_TASK INSTRUCTIONS_
Extract every line where the string "picture" appears.

_DATA SECTION_

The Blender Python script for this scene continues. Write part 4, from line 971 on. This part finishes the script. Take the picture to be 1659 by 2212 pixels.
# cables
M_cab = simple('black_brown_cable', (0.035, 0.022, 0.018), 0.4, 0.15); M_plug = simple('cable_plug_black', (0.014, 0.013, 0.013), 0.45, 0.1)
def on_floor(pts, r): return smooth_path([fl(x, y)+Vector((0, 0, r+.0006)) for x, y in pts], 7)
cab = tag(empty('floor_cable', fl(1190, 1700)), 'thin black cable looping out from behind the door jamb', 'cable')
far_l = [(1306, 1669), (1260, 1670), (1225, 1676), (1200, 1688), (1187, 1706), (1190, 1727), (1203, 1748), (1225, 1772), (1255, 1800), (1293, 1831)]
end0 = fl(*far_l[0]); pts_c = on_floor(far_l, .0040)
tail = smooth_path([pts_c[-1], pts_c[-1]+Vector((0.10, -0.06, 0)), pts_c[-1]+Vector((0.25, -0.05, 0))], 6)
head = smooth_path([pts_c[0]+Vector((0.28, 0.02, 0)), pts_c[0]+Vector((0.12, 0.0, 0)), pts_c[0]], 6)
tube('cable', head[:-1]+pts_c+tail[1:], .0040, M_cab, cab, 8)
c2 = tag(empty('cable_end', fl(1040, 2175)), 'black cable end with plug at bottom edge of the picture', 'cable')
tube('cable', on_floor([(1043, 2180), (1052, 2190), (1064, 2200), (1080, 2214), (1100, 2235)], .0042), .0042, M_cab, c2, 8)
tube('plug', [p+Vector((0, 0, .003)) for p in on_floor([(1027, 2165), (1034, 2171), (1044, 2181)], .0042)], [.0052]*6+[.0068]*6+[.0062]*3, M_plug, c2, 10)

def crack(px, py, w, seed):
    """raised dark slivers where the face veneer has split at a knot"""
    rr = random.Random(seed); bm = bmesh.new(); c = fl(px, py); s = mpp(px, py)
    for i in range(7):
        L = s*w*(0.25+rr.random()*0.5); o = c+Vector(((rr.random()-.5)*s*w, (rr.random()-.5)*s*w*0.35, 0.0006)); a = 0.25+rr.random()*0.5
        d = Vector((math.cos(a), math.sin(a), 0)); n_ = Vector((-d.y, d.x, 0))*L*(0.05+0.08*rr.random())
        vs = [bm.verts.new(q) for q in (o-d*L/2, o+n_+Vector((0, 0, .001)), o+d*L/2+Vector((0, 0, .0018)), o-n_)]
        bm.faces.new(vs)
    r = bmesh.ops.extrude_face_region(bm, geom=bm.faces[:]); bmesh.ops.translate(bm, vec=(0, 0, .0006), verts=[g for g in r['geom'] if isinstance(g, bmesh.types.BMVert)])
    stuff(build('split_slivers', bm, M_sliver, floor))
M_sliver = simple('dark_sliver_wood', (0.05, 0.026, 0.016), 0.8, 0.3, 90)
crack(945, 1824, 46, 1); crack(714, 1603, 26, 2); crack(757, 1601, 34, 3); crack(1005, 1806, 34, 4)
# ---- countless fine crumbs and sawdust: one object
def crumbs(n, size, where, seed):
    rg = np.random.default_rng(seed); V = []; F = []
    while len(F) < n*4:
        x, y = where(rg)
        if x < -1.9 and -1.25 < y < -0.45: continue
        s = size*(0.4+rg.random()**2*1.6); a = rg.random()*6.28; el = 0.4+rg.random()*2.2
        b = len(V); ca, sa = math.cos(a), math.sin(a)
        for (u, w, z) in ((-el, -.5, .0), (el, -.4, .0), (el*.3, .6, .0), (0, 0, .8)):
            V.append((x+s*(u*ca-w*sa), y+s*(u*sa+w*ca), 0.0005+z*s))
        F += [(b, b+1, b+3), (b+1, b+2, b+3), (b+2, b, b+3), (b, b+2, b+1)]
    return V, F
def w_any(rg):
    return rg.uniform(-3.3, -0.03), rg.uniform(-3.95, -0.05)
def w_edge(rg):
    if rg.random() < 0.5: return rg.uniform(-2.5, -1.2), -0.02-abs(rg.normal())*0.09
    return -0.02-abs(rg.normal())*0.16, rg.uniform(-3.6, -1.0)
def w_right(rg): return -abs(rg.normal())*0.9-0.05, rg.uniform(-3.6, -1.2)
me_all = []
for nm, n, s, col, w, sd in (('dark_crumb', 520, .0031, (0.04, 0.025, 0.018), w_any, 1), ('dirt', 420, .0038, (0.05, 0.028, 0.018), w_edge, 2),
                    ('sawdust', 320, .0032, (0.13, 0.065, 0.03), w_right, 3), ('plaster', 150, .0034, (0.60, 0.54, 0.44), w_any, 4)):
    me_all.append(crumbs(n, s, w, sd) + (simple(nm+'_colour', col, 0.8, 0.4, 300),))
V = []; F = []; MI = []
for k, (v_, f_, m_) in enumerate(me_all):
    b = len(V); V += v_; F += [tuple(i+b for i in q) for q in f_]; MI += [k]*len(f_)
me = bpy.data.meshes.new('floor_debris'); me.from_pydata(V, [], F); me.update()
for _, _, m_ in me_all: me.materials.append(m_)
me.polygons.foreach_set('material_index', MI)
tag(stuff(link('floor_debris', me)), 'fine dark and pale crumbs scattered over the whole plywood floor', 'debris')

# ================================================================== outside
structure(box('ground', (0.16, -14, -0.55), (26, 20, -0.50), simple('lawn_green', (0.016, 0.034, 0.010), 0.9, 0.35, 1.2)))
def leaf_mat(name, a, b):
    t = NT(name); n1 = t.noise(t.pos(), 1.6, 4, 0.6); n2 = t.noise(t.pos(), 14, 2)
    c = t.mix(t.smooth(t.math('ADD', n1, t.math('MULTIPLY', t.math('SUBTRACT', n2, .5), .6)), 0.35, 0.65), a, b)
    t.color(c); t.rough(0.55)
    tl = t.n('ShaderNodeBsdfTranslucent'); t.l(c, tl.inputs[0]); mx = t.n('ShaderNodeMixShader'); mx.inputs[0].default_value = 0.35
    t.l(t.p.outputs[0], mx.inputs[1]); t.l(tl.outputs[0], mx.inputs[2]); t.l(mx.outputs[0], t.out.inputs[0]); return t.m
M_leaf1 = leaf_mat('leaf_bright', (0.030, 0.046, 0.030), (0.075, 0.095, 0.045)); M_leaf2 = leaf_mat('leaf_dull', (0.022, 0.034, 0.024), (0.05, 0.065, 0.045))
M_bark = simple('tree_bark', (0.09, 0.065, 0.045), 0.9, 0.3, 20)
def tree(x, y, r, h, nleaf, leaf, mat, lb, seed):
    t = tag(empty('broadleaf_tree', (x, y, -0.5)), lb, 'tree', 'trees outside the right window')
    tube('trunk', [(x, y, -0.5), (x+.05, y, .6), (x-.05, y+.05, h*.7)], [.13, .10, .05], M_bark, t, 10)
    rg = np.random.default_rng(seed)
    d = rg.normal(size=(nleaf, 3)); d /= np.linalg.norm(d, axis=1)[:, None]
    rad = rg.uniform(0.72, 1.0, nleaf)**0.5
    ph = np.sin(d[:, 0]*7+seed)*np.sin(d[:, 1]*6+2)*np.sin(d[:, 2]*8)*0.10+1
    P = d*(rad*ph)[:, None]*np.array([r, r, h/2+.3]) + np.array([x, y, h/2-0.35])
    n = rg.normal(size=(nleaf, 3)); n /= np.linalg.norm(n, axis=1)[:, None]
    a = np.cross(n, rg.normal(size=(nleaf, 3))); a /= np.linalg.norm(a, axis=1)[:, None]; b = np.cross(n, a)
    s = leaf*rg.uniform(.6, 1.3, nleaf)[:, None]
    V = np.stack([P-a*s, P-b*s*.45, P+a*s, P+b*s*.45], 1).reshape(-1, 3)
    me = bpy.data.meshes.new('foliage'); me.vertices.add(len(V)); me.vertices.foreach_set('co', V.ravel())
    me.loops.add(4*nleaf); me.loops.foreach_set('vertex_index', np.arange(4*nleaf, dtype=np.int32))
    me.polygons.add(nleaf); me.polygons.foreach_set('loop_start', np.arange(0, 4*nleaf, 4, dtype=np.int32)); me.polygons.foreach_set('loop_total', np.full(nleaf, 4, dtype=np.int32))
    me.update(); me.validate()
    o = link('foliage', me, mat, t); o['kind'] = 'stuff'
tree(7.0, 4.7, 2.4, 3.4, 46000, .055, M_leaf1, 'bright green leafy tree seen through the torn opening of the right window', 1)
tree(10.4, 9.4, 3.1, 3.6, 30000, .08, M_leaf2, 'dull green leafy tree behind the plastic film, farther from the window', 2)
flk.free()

_ANSWER IN FULL_
The Blender Python script for this scene continues. Write part 4, from line 971 on. This part finishes the script. Take the picture to be 1659 by 2212 pixels.
c2 = tag(empty('cable_end', fl(1040, 2175)), 'black cable end with plug at bottom edge of the picture', 'cable')